◆ What the task requires ◆
In the listing that follows, retype every line from the first through the one containing "rnd = random.Random(7)". Pictures are to be left out.

◆ Data segment ◆
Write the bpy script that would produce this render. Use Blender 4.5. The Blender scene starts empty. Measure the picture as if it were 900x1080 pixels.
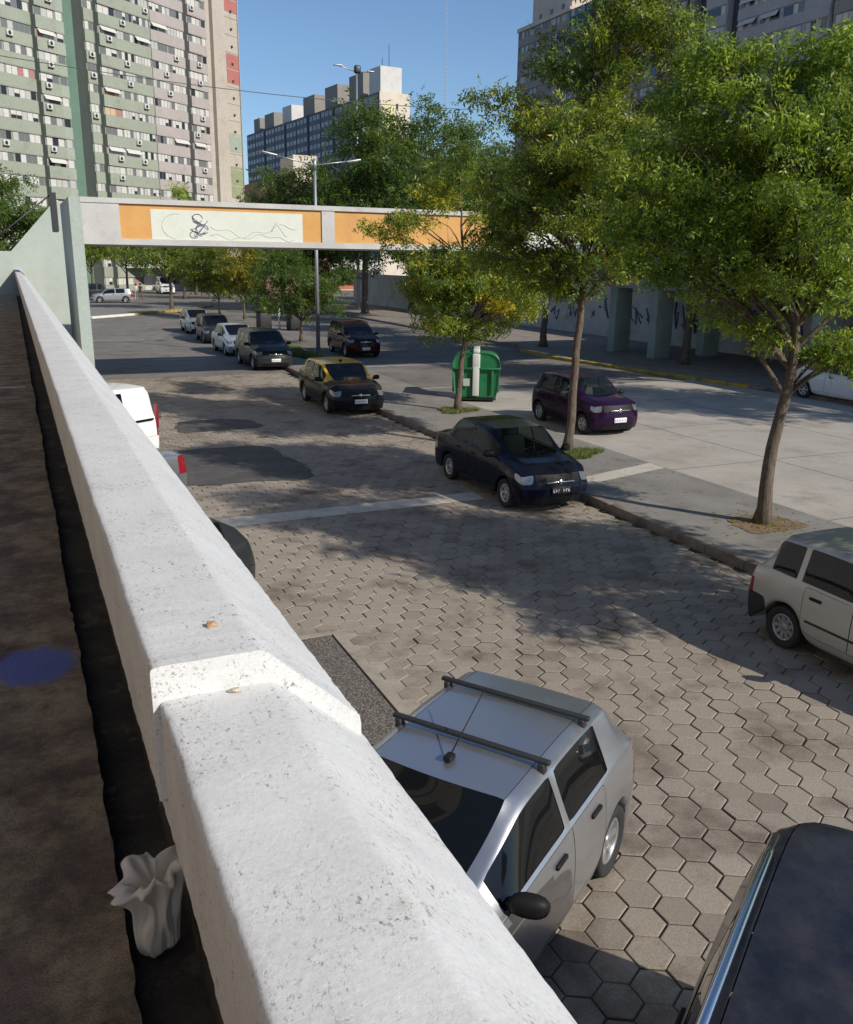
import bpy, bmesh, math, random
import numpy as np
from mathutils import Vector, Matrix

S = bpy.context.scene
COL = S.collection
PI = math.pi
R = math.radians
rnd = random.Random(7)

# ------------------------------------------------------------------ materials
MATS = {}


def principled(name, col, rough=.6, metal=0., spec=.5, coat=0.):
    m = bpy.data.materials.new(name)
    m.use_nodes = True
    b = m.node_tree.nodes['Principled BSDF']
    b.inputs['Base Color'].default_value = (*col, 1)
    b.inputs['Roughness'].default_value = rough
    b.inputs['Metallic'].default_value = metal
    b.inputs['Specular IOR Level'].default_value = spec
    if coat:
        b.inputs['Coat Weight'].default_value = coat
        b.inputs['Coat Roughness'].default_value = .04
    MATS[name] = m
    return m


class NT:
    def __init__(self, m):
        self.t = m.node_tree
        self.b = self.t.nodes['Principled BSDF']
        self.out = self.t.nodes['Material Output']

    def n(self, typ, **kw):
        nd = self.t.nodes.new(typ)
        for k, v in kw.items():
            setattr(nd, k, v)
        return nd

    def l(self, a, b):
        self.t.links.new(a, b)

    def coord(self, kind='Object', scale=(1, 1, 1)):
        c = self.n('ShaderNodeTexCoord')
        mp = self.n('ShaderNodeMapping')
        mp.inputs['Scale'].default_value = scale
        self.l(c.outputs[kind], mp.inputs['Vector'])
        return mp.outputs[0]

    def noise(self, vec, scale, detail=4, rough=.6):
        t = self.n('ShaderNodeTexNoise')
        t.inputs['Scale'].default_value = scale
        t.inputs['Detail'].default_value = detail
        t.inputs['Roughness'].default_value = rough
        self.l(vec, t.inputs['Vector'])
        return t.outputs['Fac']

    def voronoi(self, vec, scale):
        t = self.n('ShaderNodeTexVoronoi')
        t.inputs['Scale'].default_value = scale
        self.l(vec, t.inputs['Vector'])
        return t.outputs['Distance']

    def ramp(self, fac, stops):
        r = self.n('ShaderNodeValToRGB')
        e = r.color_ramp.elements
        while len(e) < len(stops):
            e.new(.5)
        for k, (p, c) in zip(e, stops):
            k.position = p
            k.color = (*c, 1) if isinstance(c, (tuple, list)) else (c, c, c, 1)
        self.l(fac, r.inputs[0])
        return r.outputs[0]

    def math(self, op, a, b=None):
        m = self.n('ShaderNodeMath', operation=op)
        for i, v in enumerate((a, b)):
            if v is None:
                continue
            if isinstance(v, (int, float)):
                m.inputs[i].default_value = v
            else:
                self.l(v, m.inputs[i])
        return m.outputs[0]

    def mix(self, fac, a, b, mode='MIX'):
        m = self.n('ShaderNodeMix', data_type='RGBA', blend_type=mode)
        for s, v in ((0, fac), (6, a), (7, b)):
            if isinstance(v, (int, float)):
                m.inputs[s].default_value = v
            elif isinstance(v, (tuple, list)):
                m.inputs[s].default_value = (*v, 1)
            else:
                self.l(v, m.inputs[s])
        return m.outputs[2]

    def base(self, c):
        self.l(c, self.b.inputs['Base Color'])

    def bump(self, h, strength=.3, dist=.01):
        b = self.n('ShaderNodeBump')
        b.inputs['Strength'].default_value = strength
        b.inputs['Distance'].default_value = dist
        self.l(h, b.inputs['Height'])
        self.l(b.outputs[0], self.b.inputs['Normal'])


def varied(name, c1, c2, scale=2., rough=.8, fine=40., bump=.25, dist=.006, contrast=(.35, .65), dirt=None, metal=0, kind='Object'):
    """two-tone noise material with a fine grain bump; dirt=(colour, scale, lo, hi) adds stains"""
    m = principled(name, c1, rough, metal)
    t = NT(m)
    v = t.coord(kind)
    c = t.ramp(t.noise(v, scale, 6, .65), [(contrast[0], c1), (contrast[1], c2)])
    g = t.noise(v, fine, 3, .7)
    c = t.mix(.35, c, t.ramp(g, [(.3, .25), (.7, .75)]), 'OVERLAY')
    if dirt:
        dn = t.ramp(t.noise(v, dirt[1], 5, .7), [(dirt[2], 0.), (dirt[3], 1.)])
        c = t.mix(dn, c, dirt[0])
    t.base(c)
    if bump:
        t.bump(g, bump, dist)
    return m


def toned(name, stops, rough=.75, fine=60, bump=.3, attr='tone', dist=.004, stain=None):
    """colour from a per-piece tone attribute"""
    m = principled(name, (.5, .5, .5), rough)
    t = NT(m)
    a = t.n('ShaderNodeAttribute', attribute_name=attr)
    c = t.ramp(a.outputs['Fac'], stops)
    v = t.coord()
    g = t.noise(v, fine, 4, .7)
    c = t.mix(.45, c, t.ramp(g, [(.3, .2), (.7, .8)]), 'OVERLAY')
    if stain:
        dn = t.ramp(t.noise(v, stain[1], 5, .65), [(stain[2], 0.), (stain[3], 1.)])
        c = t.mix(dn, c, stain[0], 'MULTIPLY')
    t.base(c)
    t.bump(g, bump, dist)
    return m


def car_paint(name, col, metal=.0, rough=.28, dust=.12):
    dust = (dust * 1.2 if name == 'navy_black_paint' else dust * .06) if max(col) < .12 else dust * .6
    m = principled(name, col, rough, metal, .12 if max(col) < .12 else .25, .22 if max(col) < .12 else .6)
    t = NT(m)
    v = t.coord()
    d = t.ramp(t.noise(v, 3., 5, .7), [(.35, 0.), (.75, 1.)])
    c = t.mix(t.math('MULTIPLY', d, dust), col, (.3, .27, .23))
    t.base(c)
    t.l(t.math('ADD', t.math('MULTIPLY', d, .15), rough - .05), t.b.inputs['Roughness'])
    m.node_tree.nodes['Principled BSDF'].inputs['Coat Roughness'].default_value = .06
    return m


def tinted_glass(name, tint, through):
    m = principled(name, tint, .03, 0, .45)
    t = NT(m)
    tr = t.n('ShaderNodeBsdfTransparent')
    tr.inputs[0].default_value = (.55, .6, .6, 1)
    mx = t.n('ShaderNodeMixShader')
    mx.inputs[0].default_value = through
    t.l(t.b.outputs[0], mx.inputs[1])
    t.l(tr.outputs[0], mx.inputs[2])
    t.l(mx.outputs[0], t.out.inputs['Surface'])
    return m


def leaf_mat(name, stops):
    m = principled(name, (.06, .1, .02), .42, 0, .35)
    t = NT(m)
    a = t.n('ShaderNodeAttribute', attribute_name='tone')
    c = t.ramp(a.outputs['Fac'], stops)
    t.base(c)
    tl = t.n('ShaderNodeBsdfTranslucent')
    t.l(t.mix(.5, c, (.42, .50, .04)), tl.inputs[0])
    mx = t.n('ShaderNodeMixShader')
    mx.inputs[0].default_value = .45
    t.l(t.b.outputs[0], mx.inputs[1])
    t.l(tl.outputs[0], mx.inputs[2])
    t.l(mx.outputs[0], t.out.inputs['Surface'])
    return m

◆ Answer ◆
Write the bpy script that would produce this render. Use Blender 4.5. The Blender scene starts empty. Measure the picture as if it were 900x1080 pixels.
import bpy, bmesh, math, random
import numpy as np
from mathutils import Vector, Matrix

S = bpy.context.scene
COL = S.collection
PI = math.pi
R = math.radians
rnd = random.Random(7)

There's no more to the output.